**TASK DIRECTIONS**:
Locate "frame_side(L), M['frame'], root)" in the listing below, then output the line holding it and every line after it, exactly and with nothing else.

**DATA EXTRACT**:
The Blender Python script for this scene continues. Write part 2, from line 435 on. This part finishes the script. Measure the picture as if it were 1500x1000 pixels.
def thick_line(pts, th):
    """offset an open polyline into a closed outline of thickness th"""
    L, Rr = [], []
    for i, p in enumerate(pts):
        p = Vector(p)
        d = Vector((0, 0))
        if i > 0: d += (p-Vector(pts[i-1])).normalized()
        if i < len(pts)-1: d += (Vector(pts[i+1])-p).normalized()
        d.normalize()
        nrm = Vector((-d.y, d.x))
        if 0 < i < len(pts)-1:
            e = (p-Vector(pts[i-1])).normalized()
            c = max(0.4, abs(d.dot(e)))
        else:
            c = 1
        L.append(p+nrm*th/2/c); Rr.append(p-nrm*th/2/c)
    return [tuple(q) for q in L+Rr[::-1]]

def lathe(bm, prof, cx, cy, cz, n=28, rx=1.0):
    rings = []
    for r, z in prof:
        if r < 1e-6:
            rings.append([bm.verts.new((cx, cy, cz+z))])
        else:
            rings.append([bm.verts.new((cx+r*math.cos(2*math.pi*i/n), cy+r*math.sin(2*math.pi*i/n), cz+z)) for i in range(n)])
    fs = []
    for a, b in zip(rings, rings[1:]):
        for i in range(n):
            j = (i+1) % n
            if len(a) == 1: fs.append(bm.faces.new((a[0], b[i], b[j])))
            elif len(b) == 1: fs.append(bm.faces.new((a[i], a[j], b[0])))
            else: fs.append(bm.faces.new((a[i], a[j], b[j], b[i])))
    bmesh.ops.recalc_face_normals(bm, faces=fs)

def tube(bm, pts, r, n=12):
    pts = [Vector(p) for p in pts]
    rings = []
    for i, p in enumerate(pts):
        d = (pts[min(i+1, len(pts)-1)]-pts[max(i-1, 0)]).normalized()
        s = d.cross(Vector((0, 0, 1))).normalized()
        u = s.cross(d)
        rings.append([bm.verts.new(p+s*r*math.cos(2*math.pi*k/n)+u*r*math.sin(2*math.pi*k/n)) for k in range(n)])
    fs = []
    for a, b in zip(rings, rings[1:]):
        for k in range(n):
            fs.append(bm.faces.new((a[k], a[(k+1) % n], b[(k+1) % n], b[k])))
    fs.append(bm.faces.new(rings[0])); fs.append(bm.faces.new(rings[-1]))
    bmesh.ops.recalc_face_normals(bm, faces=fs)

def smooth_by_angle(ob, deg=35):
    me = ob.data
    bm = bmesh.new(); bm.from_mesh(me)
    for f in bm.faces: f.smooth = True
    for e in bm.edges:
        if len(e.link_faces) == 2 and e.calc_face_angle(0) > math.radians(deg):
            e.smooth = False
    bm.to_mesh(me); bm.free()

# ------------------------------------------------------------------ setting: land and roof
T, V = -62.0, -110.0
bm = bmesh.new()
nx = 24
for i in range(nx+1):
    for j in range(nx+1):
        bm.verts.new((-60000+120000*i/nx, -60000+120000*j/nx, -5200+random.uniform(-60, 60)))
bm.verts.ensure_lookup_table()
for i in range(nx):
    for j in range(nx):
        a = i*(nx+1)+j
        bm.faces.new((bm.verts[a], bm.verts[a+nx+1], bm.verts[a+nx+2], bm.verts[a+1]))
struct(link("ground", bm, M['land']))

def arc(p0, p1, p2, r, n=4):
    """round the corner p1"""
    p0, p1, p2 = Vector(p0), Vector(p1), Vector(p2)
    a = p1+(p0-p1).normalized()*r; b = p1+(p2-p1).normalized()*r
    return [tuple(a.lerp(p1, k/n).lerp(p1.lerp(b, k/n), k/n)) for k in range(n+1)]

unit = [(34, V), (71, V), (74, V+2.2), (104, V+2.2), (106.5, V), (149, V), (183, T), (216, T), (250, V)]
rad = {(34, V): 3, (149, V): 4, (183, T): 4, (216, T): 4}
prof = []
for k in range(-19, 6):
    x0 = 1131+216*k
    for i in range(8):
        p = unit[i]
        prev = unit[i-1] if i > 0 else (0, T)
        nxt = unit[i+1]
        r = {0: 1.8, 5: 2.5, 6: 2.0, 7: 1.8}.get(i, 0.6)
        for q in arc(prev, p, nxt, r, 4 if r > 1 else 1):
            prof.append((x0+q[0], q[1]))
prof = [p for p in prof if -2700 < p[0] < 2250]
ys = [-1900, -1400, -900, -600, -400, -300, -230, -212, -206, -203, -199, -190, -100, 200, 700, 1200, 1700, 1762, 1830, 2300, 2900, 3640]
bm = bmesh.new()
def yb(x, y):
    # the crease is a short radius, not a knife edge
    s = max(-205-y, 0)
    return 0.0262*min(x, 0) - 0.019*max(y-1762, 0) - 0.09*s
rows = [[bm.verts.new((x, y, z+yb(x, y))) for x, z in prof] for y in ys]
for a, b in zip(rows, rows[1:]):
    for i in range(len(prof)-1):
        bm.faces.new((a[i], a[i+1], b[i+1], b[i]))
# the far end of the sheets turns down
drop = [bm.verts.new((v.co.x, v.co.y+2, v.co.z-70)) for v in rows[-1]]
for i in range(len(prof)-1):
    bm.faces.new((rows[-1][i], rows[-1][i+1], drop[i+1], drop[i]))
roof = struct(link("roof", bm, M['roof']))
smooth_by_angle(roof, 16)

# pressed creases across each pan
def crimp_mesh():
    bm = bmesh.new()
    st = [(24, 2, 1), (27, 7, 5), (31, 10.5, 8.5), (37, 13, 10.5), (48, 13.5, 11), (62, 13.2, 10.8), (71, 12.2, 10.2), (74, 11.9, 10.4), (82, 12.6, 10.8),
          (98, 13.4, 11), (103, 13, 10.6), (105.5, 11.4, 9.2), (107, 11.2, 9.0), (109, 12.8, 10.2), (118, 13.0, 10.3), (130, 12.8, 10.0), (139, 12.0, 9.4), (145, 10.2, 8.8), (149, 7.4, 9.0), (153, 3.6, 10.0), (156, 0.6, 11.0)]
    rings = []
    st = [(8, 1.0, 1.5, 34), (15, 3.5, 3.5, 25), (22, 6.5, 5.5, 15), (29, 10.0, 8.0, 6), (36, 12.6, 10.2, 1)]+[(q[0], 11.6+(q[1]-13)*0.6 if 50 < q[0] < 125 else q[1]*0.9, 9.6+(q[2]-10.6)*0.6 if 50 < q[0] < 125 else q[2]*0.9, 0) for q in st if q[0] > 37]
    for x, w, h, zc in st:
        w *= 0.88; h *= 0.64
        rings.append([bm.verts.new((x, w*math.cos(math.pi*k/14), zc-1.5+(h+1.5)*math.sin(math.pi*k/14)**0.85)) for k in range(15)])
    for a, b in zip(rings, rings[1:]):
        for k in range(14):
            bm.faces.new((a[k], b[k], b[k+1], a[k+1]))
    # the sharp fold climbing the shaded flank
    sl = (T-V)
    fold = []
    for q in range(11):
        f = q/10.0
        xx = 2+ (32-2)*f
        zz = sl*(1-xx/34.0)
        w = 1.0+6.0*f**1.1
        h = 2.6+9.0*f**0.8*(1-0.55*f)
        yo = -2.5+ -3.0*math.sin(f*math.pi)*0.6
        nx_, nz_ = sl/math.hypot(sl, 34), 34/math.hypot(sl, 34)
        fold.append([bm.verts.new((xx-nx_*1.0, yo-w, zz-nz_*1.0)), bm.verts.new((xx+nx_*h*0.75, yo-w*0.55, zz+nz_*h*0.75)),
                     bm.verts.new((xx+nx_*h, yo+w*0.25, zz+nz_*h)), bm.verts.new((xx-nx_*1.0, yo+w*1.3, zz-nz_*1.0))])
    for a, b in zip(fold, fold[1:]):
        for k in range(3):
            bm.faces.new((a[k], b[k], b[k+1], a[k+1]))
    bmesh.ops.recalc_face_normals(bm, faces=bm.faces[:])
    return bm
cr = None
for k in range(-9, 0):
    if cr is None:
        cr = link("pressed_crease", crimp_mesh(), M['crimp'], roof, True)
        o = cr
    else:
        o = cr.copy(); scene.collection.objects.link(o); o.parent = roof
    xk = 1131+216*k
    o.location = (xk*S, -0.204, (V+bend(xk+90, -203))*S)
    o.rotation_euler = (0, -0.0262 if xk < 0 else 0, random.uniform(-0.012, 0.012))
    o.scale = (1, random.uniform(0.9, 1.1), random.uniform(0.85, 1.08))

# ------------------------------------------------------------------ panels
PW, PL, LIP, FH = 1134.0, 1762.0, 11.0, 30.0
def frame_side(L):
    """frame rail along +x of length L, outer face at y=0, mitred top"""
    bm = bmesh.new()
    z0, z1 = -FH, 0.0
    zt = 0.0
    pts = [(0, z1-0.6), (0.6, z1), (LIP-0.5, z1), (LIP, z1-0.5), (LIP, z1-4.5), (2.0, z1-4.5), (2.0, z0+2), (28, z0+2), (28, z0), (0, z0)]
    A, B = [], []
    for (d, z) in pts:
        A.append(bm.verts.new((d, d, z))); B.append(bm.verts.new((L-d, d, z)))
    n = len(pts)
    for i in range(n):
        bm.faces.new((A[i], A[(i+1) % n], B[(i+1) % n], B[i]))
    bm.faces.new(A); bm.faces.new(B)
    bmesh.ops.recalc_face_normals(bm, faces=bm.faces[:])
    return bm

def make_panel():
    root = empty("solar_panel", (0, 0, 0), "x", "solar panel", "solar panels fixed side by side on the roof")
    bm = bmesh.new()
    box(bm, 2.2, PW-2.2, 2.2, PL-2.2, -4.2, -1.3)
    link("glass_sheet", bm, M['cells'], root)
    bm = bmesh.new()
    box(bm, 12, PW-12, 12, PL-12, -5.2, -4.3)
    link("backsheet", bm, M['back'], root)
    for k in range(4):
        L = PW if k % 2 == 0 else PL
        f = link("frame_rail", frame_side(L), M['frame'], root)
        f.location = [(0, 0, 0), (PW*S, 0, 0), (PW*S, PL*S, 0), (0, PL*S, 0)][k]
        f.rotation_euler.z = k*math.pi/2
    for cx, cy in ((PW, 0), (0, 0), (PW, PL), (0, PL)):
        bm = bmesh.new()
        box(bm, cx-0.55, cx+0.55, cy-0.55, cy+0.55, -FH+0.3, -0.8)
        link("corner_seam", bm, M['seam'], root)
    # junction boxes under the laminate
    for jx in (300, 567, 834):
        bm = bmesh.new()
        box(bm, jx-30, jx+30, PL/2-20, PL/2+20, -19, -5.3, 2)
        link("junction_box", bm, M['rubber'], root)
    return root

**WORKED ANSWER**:
        f = link("frame_rail", frame_side(L), M['frame'], root)
        f.location = [(0, 0, 0), (PW*S, 0, 0), (PW*S, PL*S, 0), (0, PL*S, 0)][k]
        f.rotation_euler.z = k*math.pi/2
    for cx, cy in ((PW, 0), (0, 0), (PW, PL), (0, PL)):
        bm = bmesh.new()
        box(bm, cx-0.55, cx+0.55, cy-0.55, cy+0.55, -FH+0.3, -0.8)
        link("corner_seam", bm, M['seam'], root)
    # junction boxes under the laminate
    for jx in (300, 567, 834):
        bm = bmesh.new()
        box(bm, jx-30, jx+30, PL/2-20, PL/2+20, -19, -5.3, 2)
        link("junction_box", bm, M['rubber'], root)
    return root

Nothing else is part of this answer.